Comment un jeune homme végétarien, adventiste, et sous serment de non-violence peut-il contribuer à l’effort patriotique dans l’effroyable conflit américano-japonais de 1945 durant la lente, atroce et laborieuse prise des iles pacifiques ? Ostracisme, violence, traduction en justice pleuvront d’abord, de la part de ses camarades, hiérarchie militaire et cour martiale, démontrant néanmoins une étonnante civilité comparativement au sort réservé aux objecteurs de conscience par exemple en France.

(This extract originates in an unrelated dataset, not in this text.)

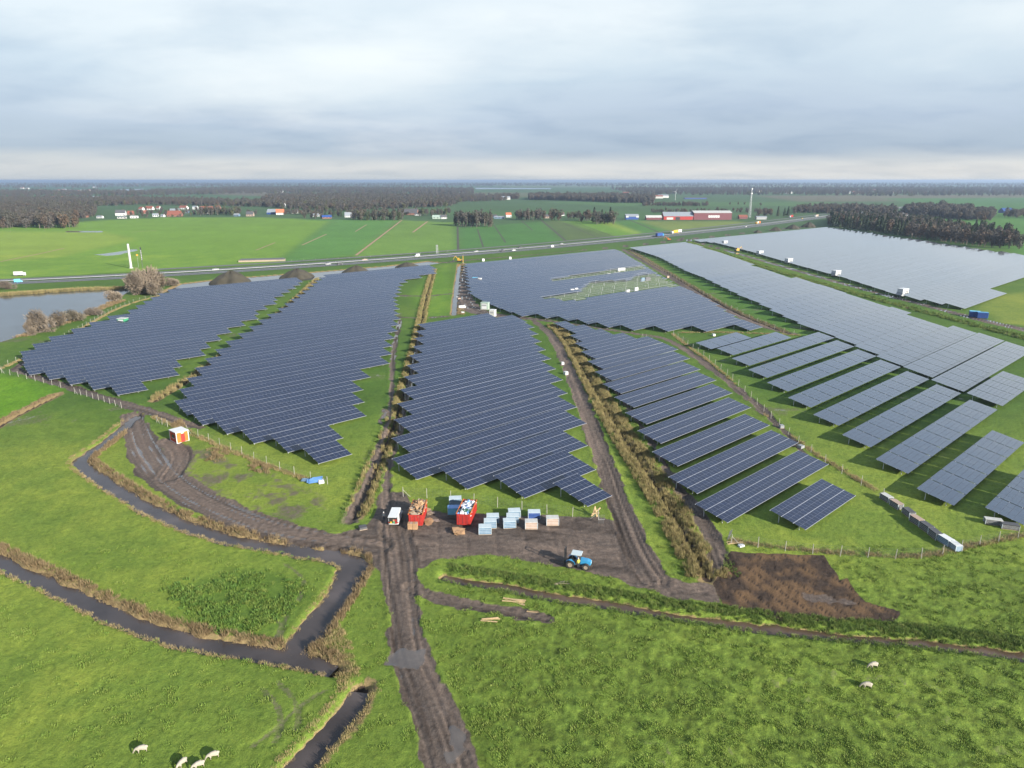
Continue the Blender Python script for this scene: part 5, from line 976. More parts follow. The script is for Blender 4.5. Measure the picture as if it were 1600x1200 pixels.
def truck(loc, rz, mcab, mbox, label, L=11.0, group='trucks on the motorway', box2=None):
    o = empty('truck', loc, rz, label, 'truck', group)
    loft([(4.6, 1.22, 1.2, .55, 3.0), (6.5, 1.22, 1.15, .55, 3.05), (6.85, 1.15, 1.05, .55, 2.6)]).obj('cab', mcab, o); MB().box(-1.02, 1.02, 6.62, 6.80, 1.75, 2.6).obj('windscreen', MT['glass'], o)
    MB().box(-1.27, 1.27, 4.4 - L, 4.4, 1.1, 3.95).obj('trailer_body', mbox, o); MB().box(-.9, .9, 4.4 - L, 6.5, .62, 1.09).obj('chassis', MT['darkgrey'], o)
    if box2: MB().box(-1.29, 1.29, 4.4 - L - .03, 4.4 - L * .45, 1.08, 3.97).obj('tarpaulin', box2, o)
    for sx_ in (-1.05, 1.05):
        for y in (5.7, 2.6, 4.4 - L + 1.2, 4.4 - L + 2.5): wheel(o, (sx_, y, .52), W_TRUCK)
    return o
SEG = np.concatenate([[0], np.cumsum(np.linalg.norm(np.diff(RC, axis=0), axis=1))])
def on_road(px, py, lane):
    x, y = at(px, py); i = int(np.argmin(np.hypot(RC[:, 0] - x, RC[:, 1] - y))); i = min(max(i, 1), len(RC) - 2); tg = RC[i + 1] - RC[i - 1]; tg /= np.linalg.norm(tg); t_ = (np.array((x, y)) - RC[i]) @ tg
    p = RC[i] + tg * t_ + np.array((-tg[1], tg[0])) * lane; a = math.atan2(tg[1], tg[0]); return (p[0], p[1], .14), a - pi / 2 + (pi if lane > 0 else 0)
l_, r_ = on_road(38, 427, 30); truck((l_[0], l_[1], .0), r_ + pi, MT['white'], MT['whitedirty'], 'white truck with white load on the field side at left', 8.5).scale = (.75, .6, .75)
for px, py, lane, m, lab, van in [(30, 441, -6.5, MT['lightblue'], 'light blue van on the near carriageway at the left edge', True), (501, 411, -6, MT['grey'], 'grey car left of its darker neighbour on the motorway', False), (529, 413, -10, MT['black'], 'dark car on the near lane above the second mound', False), (565, 406, 6, MT['pink'], 'reddish car on the far carriageway above the third mound', False), (653, 401, 3.4 + 3, MT['white'], 'white van on the far carriageway beside the tall road post', True),
    (750, 394.5, 6, MT['grey'], 'grey car on the far carriageway above the middle block', False), (790, 393.5, -6, MT['darkgrey'], 'dark car above the middle block on the near carriageway', False), (805, 392.5, -9, MT['white'], 'white car on the near lane above the far middle block', False), (866, 387, -8, MT['white'], 'white van above the bare racks on the motorway', True), (878, 382, 8, MT['grey'], 'grey car on the far side, right of the white van', False), (334, 420.5, 5, MT['grey'], 'grey car above the first earth mound', False), (814, 387.5, 9, MT['darkgrey'], 'dark car by the striped fields on the far lane', False), (1155, 354.5, -6, MT['white'], 'white car right of the two trucks near the mast', False), (1252, 342, 6, MT['yellow'], 'small yellow car near the motorway bend', False)]:
    l_, r_ = on_road(px, py, lane); car(l_, r_, m, lab, 'van' if van else 'car', 'vehicles on the motorway', van)
for px, py, lane, mc, mb_, lab, b2 in [(1032, 370, -6, MT['blue'], MT['navy'], 'blue truck passing in front of the yellow one', None), (1033, 364, 6, MT['white'], MT['yellow'], 'yellow and white truck on the far carriageway behind the blue one', MT['yellow']), (1052, 364, 7, MT['white'], MT['white'], 'long white truck right of the yellow truck', None), (1153, 349, 8, MT['yellow'], MT['whitedirty'], 'white and orange truck near the dark red shed', MT['orange']), (1269, 339, 6, MT['white'], MT['pink'], 'pale truck near the motorway bend', None), (1205, 339, 34, MT['white'], MT['red'], 'red trailer parked beside the mast on the service road', None)]:
    l_, r_ = on_road(px, py, lane); truck(l_, r_, mc, mb_, lab, box2=b2)
# white van in the yard, tailgate open
o = car(place(618.5, 812), -.02, MT['white'], 'white van with its rear open beside the left skip', 'van', None, True); del_ = [k for k in o.children if k.name.startswith('tail_light')]
o.scale = (1.05, 1.08, 1.05)
MB().box(-.72, .72, -2.16, -2.115, .5, 1.85).obj('rear_opening', MT['black'], o); MB().box(-.78, .78, -2.95, -2.13, 2.03, 2.08).obj('tailgate', MT['white'], o)
for i, (x, z, m) in enumerate([(-.4, .75, MT['yellow']), (.1, .8, MT['green']), (.45, .7, MT['red']), (.1, 1.15, MT['tan']), (.4, 1.15, MT['red'])]): MB().box(x - .17, x + .17, -2.3, -2.17, z - .16, z + .16).obj('tool_box', m, o)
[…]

Parvenu pourtant à servir d’infirmier de terrain à l’intérieur même du règne du napalm, du sang, de la mort, des bombes, et de la sauvagerie inouïe des champs de bataille, il brilla et en fut onze fois décoré.
Ce film à la fois éblouissant et abominable relate l’histoire vraie de Desmond Doss, l’un des artisans de la « victoire » d’Okinawa, où son acharnement à la fois spirituel et décérébré par les hurlements et les staccatos lui permit de sauver des dizaines de compagnons laissés pour morts sur place et d’inspirer le courage du reste des troupes. Le déchainement insupportablement authentique de cette atroce boucherie nous est servie avec la désormais maestria d’un Mel Gibson dont la signature, après La passion du Christ et Apocalypto, semble consister à fusionner dans l’excellence violence, douleur, foi et héroïsme humain.
Après 99 homes, Andrew Garfield confirme manifestement son entrée dans la cour des grands, bien loin des bondissants Amazing Spider-Man ; Hugo Weaving, à des années-lumière des Matrix, est bouleversant en vétéran démoli de la Grande Guerre ; et Sam Worthington, totalement à mille lieues également des Titans agités, peaufine ce touchant témoignage.